- [CHALLENGE]:
Print only the lines from the top of the data through the line with "10), DARK, wc)", both included, skipping every picture.

- [DATA SHOWN]:
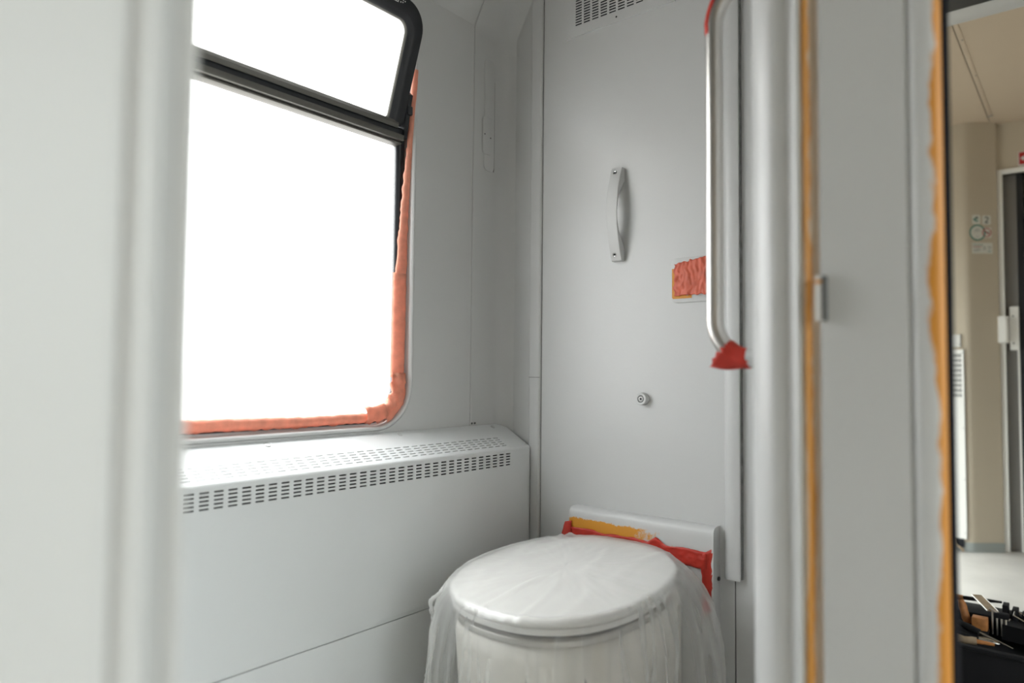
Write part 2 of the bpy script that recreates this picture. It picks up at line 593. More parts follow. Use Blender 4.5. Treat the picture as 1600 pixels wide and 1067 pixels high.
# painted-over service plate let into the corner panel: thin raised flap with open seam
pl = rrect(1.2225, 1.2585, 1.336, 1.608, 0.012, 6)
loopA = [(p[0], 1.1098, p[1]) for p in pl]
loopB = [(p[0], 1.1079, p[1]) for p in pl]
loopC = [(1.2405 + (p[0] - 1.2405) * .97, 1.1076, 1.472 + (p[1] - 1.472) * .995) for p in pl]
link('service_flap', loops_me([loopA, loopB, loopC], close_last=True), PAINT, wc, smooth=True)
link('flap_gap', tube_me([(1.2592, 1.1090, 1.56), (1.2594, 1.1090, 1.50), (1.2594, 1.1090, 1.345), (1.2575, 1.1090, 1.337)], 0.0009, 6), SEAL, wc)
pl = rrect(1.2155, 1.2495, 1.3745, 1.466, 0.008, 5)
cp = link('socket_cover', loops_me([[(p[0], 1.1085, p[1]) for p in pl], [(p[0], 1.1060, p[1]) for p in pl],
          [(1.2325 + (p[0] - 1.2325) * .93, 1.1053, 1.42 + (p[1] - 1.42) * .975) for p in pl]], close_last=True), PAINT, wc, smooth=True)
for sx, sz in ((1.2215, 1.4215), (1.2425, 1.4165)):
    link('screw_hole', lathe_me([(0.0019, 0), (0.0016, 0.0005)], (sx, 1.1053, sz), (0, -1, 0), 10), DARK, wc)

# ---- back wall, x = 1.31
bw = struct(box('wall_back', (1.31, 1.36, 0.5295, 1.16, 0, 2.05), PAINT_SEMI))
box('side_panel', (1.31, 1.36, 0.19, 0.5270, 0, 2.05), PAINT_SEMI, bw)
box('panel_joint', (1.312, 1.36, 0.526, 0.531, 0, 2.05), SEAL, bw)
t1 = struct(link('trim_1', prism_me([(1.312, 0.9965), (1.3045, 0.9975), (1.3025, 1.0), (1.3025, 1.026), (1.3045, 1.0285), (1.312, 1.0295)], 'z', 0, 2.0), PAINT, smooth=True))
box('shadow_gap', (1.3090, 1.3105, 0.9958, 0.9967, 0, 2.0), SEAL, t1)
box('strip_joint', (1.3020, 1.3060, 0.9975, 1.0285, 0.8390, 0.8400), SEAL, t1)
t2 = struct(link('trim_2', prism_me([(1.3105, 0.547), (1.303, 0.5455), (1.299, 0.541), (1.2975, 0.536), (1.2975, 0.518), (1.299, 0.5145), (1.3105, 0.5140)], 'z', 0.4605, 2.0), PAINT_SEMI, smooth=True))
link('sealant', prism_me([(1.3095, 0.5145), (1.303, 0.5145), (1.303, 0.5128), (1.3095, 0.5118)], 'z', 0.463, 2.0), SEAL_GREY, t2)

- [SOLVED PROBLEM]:
Write part 2 of the bpy script that recreates this picture. It picks up at line 593. More parts follow. Use Blender 4.5. Treat the picture as 1600 pixels wide and 1067 pixels high.
# painted-over service plate let into the corner panel: thin raised flap with open seam
pl = rrect(1.2225, 1.2585, 1.336, 1.608, 0.012, 6)
loopA = [(p[0], 1.1098, p[1]) for p in pl]
loopB = [(p[0], 1.1079, p[1]) for p in pl]
loopC = [(1.2405 + (p[0] - 1.2405) * .97, 1.1076, 1.472 + (p[1] - 1.472) * .995) for p in pl]
link('service_flap', loops_me([loopA, loopB, loopC], close_last=True), PAINT, wc, smooth=True)
link('flap_gap', tube_me([(1.2592, 1.1090, 1.56), (1.2594, 1.1090, 1.50), (1.2594, 1.1090, 1.345), (1.2575, 1.1090, 1.337)], 0.0009, 6), SEAL, wc)
pl = rrect(1.2155, 1.2495, 1.3745, 1.466, 0.008, 5)
cp = link('socket_cover', loops_me([[(p[0], 1.1085, p[1]) for p in pl], [(p[0], 1.1060, p[1]) for p in pl],
          [(1.2325 + (p[0] - 1.2325) * .93, 1.1053, 1.42 + (p[1] - 1.42) * .975) for p in pl]], close_last=True), PAINT, wc, smooth=True)
for sx, sz in ((1.2215, 1.4215), (1.2425, 1.4165)):
    link('screw_hole', lathe_me([(0.0019, 0), (0.0016, 0.0005)], (sx, 1.1053, sz), (0, -1, 0), 10), DARK, wc)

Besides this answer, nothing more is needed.